2004 Denver Annual Meeting (November 7–10, 2004)

Paper No. 1
Presentation Time: 1:30 PM-5:30 PM


LABOTKA, Theodore C.1, ANOVITZ, Lawrence M.1 and BLENCOE, James G.2, (1)Department of Earth and Planetary Sciences, Univ of Tennessee, Knoxville, TN 37996, (2)Oak Ridge National Lab, P.O. Box 2008, Bldg. 4500-S, Oak Ridge, TN 37831-6110, tlabotka@utk.edu

Experiments in the system H2O–CO2–NaCl at 500 °C, 50 MPa, have delimited the solubility of halite in H2O–CO2 fluids and have determined the tie lines between fluid and halite at constant values of aH2O. The phase diagram shows a one-phase vapor field, a one-phase brine field, two-phase vapor + halite, vapor + brine, and brine + halite fields, and a three-phase vapor + brine + halite field.

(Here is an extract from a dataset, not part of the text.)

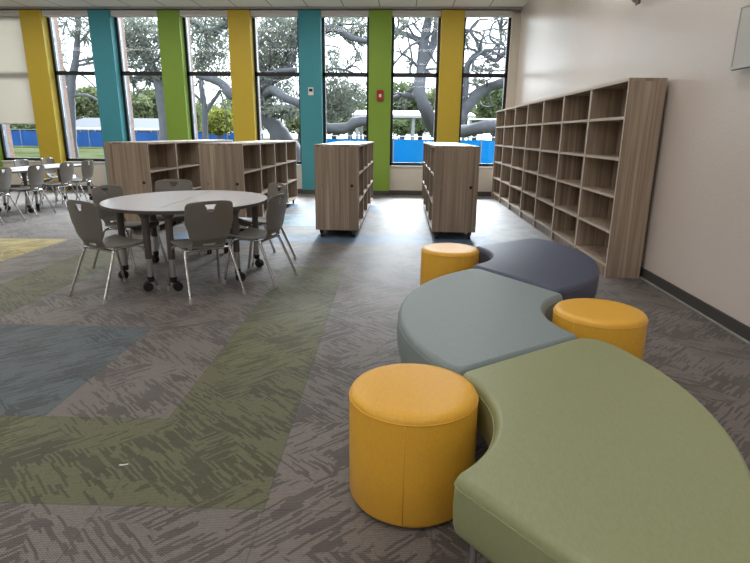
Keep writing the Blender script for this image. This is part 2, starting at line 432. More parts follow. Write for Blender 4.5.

The halite-saturated vapor ranges in composition from xNaCl ≈ 0 in CO2 to 0.08 at the vapor corner of the three-phase field, where xH2O ≈ 0.6. The aH2O was fixed during the experiment, and the aNaCl in the vapor was fixed by saturation with halite. The aCO2 was determined by integrating the Gibbs–Duhem equation along the saturation curve, ∑xid lnai=0. The effect of adding NaCl to H2O–CO2 vapor is represented by values of ∂ln(γH2O)/∂xNaCl ranging from −7 in CO2-rich vapor to 3 in H2O-rich vapor. The value of ∂ln(γCO2)/∂xNaCl shows an even larger range from 10 to −18 over the same compositional range. The measured values of the activities in the three-component system are combined with models for the activities in the H2O–CO2 and H2O–NaCl binaries to calculate the complete phase diagram.